──────── Information shown ────────

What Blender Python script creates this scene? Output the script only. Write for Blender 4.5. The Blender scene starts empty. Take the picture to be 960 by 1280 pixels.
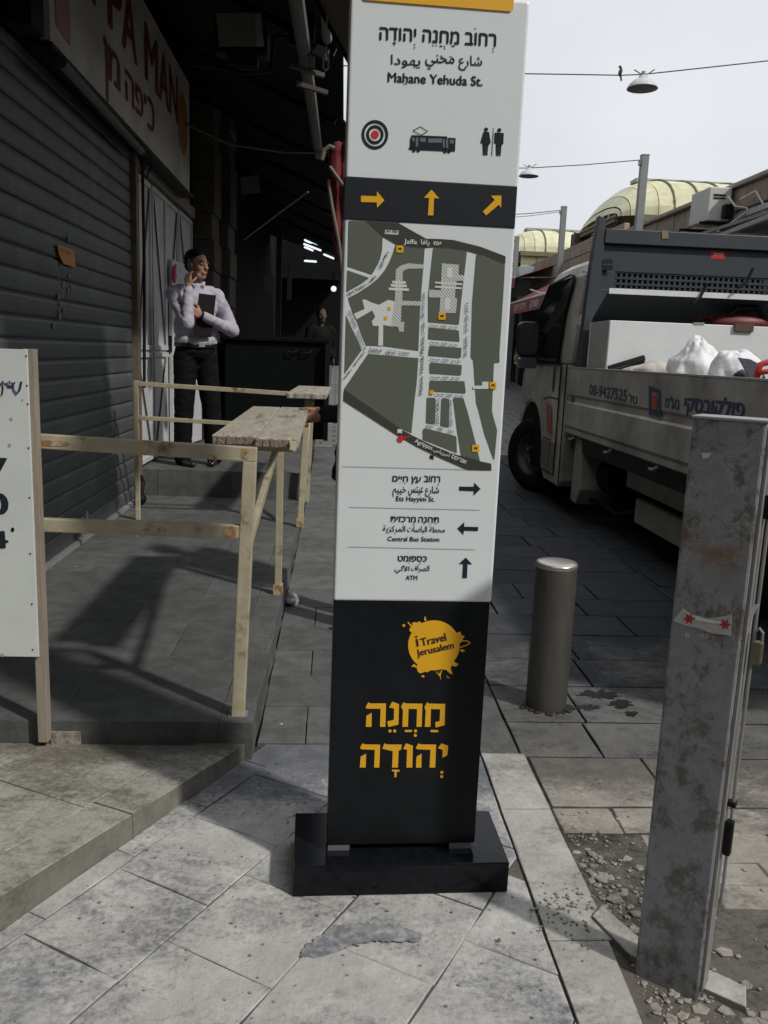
import bpy, bmesh, math, random
from mathutils import Vector, Matrix, noise as mnoise
R_ = math.radians
random.seed(7)
scn = bpy.context.scene
COL = scn.collection

# ------------------------------------------------------------------ camera
H = 1.33; FPX = 1054.0; PITCH = R_(10.6); ROLL = R_(2.24); YAW = R_(3.6)
CAM = Vector((0, 0, H))
fwd = Vector((math.sin(YAW)*math.cos(PITCH), math.cos(YAW)*math.cos(PITCH), -math.sin(PITCH)))
r0 = Vector((math.cos(YAW), -math.sin(YAW), 0)); u0 = r0.cross(fwd)
RR = math.cos(ROLL)*r0 + math.sin(ROLL)*u0
UU = -math.sin(ROLL)*r0 + math.cos(ROLL)*u0
cam = bpy.data.cameras.new("camera"); camo = bpy.data.objects.new("camera", cam); COL.objects.link(camo)
cam.sensor_fit = 'VERTICAL'; cam.sensor_height = 36; cam.sensor_width = 27; cam.lens = FPX/1280*36
cam.clip_start = 0.05; cam.clip_end = 600
m = Matrix((RR, UU, -fwd)).transposed().to_4x4(); m.translation = CAM
camo.matrix_world = m
scn.camera = camo

# ------------------------------------------------------------------ light
SUN_DIR = Vector((0.80, -0.67, 1.0)).normalized()      # towards the sun
el = math.asin(SUN_DIR.z); az = math.atan2(SUN_DIR.x, SUN_DIR.y)
w = bpy.data.worlds.new("World"); scn.world = w; w.use_nodes = True
nt = w.node_tree; bg = nt.nodes["Background"]; bg.inputs[1].default_value = 0.1
sky = nt.nodes.new("ShaderNodeTexSky"); sky.sky_type = 'NISHITA'; sky.sun_disc = False
sky.sun_elevation = el; sky.sun_rotation = az; sky.dust_density = 2.5
tcw = nt.nodes.new("ShaderNodeTexCoord"); nz = nt.nodes.new("ShaderNodeTexNoise")
nz.inputs["Scale"].default_value = 2.2; nz.inputs["Detail"].default_value = 5; nz.inputs["Roughness"].default_value = .5
mr = nt.nodes.new("ShaderNodeMapRange"); mr.inputs[1].default_value = .3; mr.inputs[2].default_value = .7
mr.inputs[3].default_value = .84; mr.inputs[4].default_value = .98
cl = nt.nodes.new("ShaderNodeMix"); cl.data_type = 'RGBA'
cl.inputs[6].default_value = (7.3, 7.6, 8.1, 1); cl.inputs[7].default_value = (9.0, 9.1, 9.3, 1)
mx = nt.nodes.new("ShaderNodeMix"); mx.data_type = 'RGBA'
nt.links.new(tcw.outputs["Generated"], nz.inputs["Vector"]); nt.links.new(nz.outputs[0], mr.inputs[0])
nt.links.new(nz.outputs[0], cl.inputs[0])
nt.links.new(mr.outputs[0], mx.inputs[0]); nt.links.new(sky.outputs[0], mx.inputs[6]); nt.links.new(cl.outputs[2], mx.inputs[7])
nt.links.new(mx.outputs[2], bg.inputs[0])
sl = bpy.data.lights.new("sun", 'SUN'); sl.energy = 2.6; sl.angle = R_(2.8); sl.color = (1, .955, .89)
so = bpy.data.objects.new("sun", sl); COL.objects.link(so)
so.rotation_euler = SUN_DIR.to_track_quat('Z', 'Y').to_euler(); so.location = SUN_DIR*30
scn.view_settings.view_transform = 'Standard'; scn.view_settings.look = 'None'
scn.view_settings.exposure = 0.0; scn.view_settings.gamma = 1.0
scn.render.engine = 'CYCLES'; scn.cycles.max_bounces = 6; scn.cycles.use_denoising = True

# ------------------------------------------------------------------ helpers
def ray(x, y): return fwd*FPX + RR*(x-480) - UU*(y-640)
def at(x, y, X=None, Y=None, Z=None):
    """photo pixel -> world point on the plane X=, Y= or Z="""
    d = ray(x, y)
    t = (Z-H)/d.z if Z is not None else (Y/d.y if Y is not None else X/d.x)
    return CAM + d*t

def gz(y):
    """street surface height: flat, then rising away from the camera"""
    if y < 8: return 0.0
    return min(y, 26)*.06 - .48

class MB:
    def __init__(s): s.v = []; s.f = []
    def add(s, vs, fs):
        n = len(s.v); s.v += [tuple(v) for v in vs]; s.f += [tuple(i+n for i in f) for f in fs]; return s
    def box(s, x0, x1, y0, y1, z0, z1, rz=0, piv=(0, 0)):
        vs = [(x, y, z) for z in (z0, z1) for x, y in ((x0, y0), (x1, y0), (x1, y1), (x0, y1))]
        if rz:
            c, k = math.cos(rz), math.sin(rz)
            vs = [(piv[0]+(x-piv[0])*c-(y-piv[1])*k, piv[1]+(x-piv[0])*k+(y-piv[1])*c, z) for x, y, z in vs]
        return s.add(vs, [(3, 2, 1, 0), (4, 5, 6, 7), (0, 1, 5, 4), (1, 2, 6, 5), (2, 3, 7, 6), (3, 0, 4, 7)])
    def bar(s, p, q, w, h, up=(0, 0, 1)):
        p, q = Vector(p), Vector(q); d = (q-p).normalized(); u = Vector(up)
        a = d.cross(u)
        if a.length < 1e-4: a = d.cross(Vector((0, 1, 0)))
        a.normalize(); b = a.cross(d)
        o = [(-w/2, -h/2), (w/2, -h/2), (w/2, h/2), (-w/2, h/2)]
        vs = [p+a*i+b*j for i, j in o] + [q+a*i+b*j for i, j in o]
        return s.add(vs, [(3, 2, 1, 0), (4, 5, 6, 7), (0, 1, 5, 4), (1, 2, 6, 5), (2, 3, 7, 6), (3, 0, 4, 7)])
    def tube(s, pts, r, n=8, caps=True):
        pts = [Vector(p) for p in pts]; rs = r if isinstance(r, (list, tuple)) else [r]*len(pts)
        ref = Vector((0, 0, 1)); rings = []; a = None
        for i, p in enumerate(pts):
            d = (pts[min(i+1, len(pts)-1)]-pts[max(i-1, 0)]).normalized()
            if a is None:
                a = d.cross(ref)
                if a.length < .1: a = d.cross(Vector((1, 0, 0)))
            a = (a - d*a.dot(d)).normalized(); b = d.cross(a)
            rings.append([p + (a*math.cos(2*math.pi*k/n)+b*math.sin(2*math.pi*k/n))*rs[i] for k in range(n)])
        vs = [v for rg in rings for v in rg]
        fs = [(i*n+k, i*n+(k+1) % n, (i+1)*n+(k+1) % n, (i+1)*n+k) for i in range(len(pts)-1) for k in range(n)]
        if caps: fs += [tuple(range(n))[::-1], tuple((len(pts)-1)*n+k for k in range(n))]
        return s.add(vs, fs)
    def lathe(s, prof, c=(0, 0, 0), axis=(0, 0, 1), n=24):
        ax = Vector(axis).normalized(); a = ax.orthogonal().normalized(); b = ax.cross(a); c = Vector(c)
        vs = [c+ax*h+(a*math.cos(2*math.pi*k/n)+b*math.sin(2*math.pi*k/n))*max(r, 1e-4) for r, h in prof for k in range(n)]
        fs = [(i*n+k, i*n+(k+1) % n, (i+1)*n+(k+1) % n, (i+1)*n+k) for i in range(len(prof)-1) for k in range(n)]
        return s.add(vs, fs)
    def prism(s, pts, off):
        """closed outline (3D points) extruded by vector off"""
        n = len(pts); off = Vector(off); pts = [Vector(p) for p in pts]
        return s.add(pts+[p+off for p in pts], [tuple(range(n))[::-1], tuple(range(n, 2*n))]+[(i, (i+1) % n, (i+1) % n+n, i+n) for i in range(n)])
    def sphere(s, c, r, n=10, mm=None):
        r = r if isinstance(r, (list, tuple)) else (r, r, r); vs = []; fs = []; k = n; rows = n//2+1
        for i in range(rows+1):
            t = math.pi*i/rows
            for j in range(k):
                p = Vector((math.sin(t)*math.cos(2*math.pi*j/k)*r[0], math.sin(t)*math.sin(2*math.pi*j/k)*r[1], math.cos(t)*r[2]))
                if i in (0, rows): p = Vector((0, 0, r[2]*math.cos(t)))
                if mm: p = mm @ p
                vs.append(Vector(c)+p)
        for i in range(rows):
            for j in range(k): fs.append((i*k+j, (i+1)*k+j, (i+1)*k+(j+1) % k, i*k+(j+1) % k))
        return s.add(vs, fs)
    def mesh(s, name='m', weld=False):
        me = bpy.data.meshes.new(name); me.from_pydata([tuple(v) for v in s.v], [], s.f)
        bm = bmesh.new(); bm.from_mesh(me)
        if weld: bmesh.ops.remove_doubles(bm, verts=bm.verts, dist=1e-5)
        bmesh.ops.recalc_face_normals(bm, faces=bm.faces); bm.to_mesh(me); bm.free(); return me

def link(name, me, mat_, parent=None, smooth=False, bevel=0, seg=2):
    o = bpy.data.objects.new(name, me); COL.objects.link(o)
    if mat_ and not me.materials: me.materials.append(mat_)
    if parent is not None: o.parent = parent; o.matrix_parent_inverse = Matrix.Translation(-parent.location) if parent.type == 'EMPTY' else Matrix()
    if smooth: me.polygons.foreach_set("use_smooth", [True]*len(me.polygons))
    if bevel:
        b = o.modifiers.new("b", 'BEVEL'); b.width = bevel; b.segments = seg; b.limit_method = 'ANGLE'; b.angle_limit = R_(40)
    return o
def part(name, mb, mat_, parent=None, smooth=False, bevel=0, seg=2, label=None, kind=None):
    o = link(name, mb.mesh(name), mat_, parent, smooth, bevel, seg)
    if label: o['label'] = label
    if kind: o['kind'] = kind
    return o
def thing(name, label, cat, loc=(0, 0, 0), group=None):
    o = bpy.data.objects.new(name, None); COL.objects.link(o); o.location = loc
    o.empty_display_size = .1; o['label'] = label; o['category'] = cat
    if group: o['group'] = group
    return o
def tag(o, label, cat, group=None):
    o['label'] = label; o['category'] = cat
    if group: o['group'] = group
    return o
def struct(name, mb, mat_, smooth=False):
    o = part(name, mb, mat_, None, smooth); o['kind'] = 'structure'; return o

# ------------------------------------------------------------------ materials
MC = {}
def mat(name, col, rough=.6, metal=0, var=.0, vscale=6, col2=None, thr=None, bump=0, bscale=40, spec=.5, rnd=0, coord='Object', stretch=None, detail=6, soft=.06):
    """principled material; col2 is mixed in by noise (thr: patch threshold), rnd: tone per object"""
    if name in MC: return MC[name]
    mt = bpy.data.materials.new(name); mt.use_nodes = True; t = mt.node_tree; N = t.nodes; L = t.links
    bs = N["Principled BSDF"]; bs.inputs["Roughness"].default_value = rough; bs.inputs["Metallic"].default_value = metal
    bs.inputs["Specular IOR Level"].default_value = spec
    c = (*col, 1)
    tc = N.new("ShaderNodeTexCoord"); vec = tc.outputs[coord]
    if stretch:
        mp = N.new("ShaderNodeMapping"); mp.inputs["Scale"].default_value = stretch; L.new(vec, mp.inputs[0]); vec = mp.outputs[0]
    out = None
    if col2 is not None:
        n = N.new("ShaderNodeTexNoise"); n.inputs["Scale"].default_value = vscale; n.inputs["Detail"].default_value = detail; n.inputs["Roughness"].default_value = .62
        L.new(vec, n.inputs["Vector"])
        r = N.new("ShaderNodeMapRange"); th = .5 if thr is None else thr; sp = .25 if thr is None else soft
        r.inputs[1].default_value = th-sp; r.inputs[2].default_value = th+sp; L.new(n.outputs[0], r.inputs[0])
        x = N.new("ShaderNodeMix"); x.data_type = 'RGBA'; x.inputs[6].default_value = c; x.inputs[7].default_value = (*col2, 1)
        L.new(r.outputs[0], x.inputs[0]); out = x.outputs[2]
    if var or rnd:
        n = N.new("ShaderNodeTexNoise"); n.inputs["Scale"].default_value = vscale*2.3; n.inputs["Detail"].default_value = 8; n.inputs["Roughness"].default_value = .65
        L.new(vec, n.inputs["Vector"])
        r = N.new("ShaderNodeMapRange"); r.inputs[1].default_value = .25; r.inputs[2].default_value = .75
        r.inputs[3].default_value = 1-var; r.inputs[4].default_value = 1+var; L.new(n.outputs[0], r.inputs[0]); k = r.outputs[0]
        if rnd:
            oi = N.new("ShaderNodeObjectInfo"); r2 = N.new("ShaderNodeMapRange"); r2.inputs[3].default_value = 1-rnd; r2.inputs[4].default_value = 1+rnd
            L.new(oi.outputs["Random"], r2.inputs[0]); mm = N.new("ShaderNodeMath"); mm.operation = 'MULTIPLY'
            L.new(k, mm.inputs[0]); L.new(r2.outputs[0], mm.inputs[1]); k = mm.outputs[0]
        v = N.new("ShaderNodeVectorMath"); v.operation = 'SCALE'
        if out: L.new(out, v.inputs[0])
        else: v.inputs[0].default_value = col
        L.new(k, v.inputs["Scale"]); out = v.outputs[0]
    if out: L.new(out, bs.inputs["Base Color"])
    else: bs.inputs["Base Color"].default_value = c
    if bump:
        n = N.new("ShaderNodeTexNoise"); n.inputs["Scale"].default_value = bscale; n.inputs["Detail"].default_value = 6; L.new(vec, n.inputs["Vector"])
        b = N.new("ShaderNodeBump"); b.inputs["Strength"].default_value = 1; b.inputs["Distance"].default_value = bump
        L.new(n.outputs[0], b.inputs["Height"]); L.new(b.outputs[0], bs.inputs["Normal"])
    MC[name] = mt; return mt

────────

→ **Objective**
Up to and including the line containing "scn.camera = camo", repeat every line from the start of the data, but none of the pictures.

→ **Response to the task**
What Blender Python script creates this scene? Output the script only. Write for Blender 4.5. The Blender scene starts empty. Take the picture to be 960 by 1280 pixels.
import bpy, bmesh, math, random
from mathutils import Vector, Matrix, noise as mnoise
R_ = math.radians
random.seed(7)
scn = bpy.context.scene
COL = scn.collection

# ------------------------------------------------------------------ camera
H = 1.33; FPX = 1054.0; PITCH = R_(10.6); ROLL = R_(2.24); YAW = R_(3.6)
CAM = Vector((0, 0, H))
fwd = Vector((math.sin(YAW)*math.cos(PITCH), math.cos(YAW)*math.cos(PITCH), -math.sin(PITCH)))
r0 = Vector((math.cos(YAW), -math.sin(YAW), 0)); u0 = r0.cross(fwd)
RR = math.cos(ROLL)*r0 + math.sin(ROLL)*u0
UU = -math.sin(ROLL)*r0 + math.cos(ROLL)*u0
cam = bpy.data.cameras.new("camera"); camo = bpy.data.objects.new("camera", cam); COL.objects.link(camo)
cam.sensor_fit = 'VERTICAL'; cam.sensor_height = 36; cam.sensor_width = 27; cam.lens = FPX/1280*36
cam.clip_start = 0.05; cam.clip_end = 600
m = Matrix((RR, UU, -fwd)).transposed().to_4x4(); m.translation = CAM
camo.matrix_world = m
scn.camera = camo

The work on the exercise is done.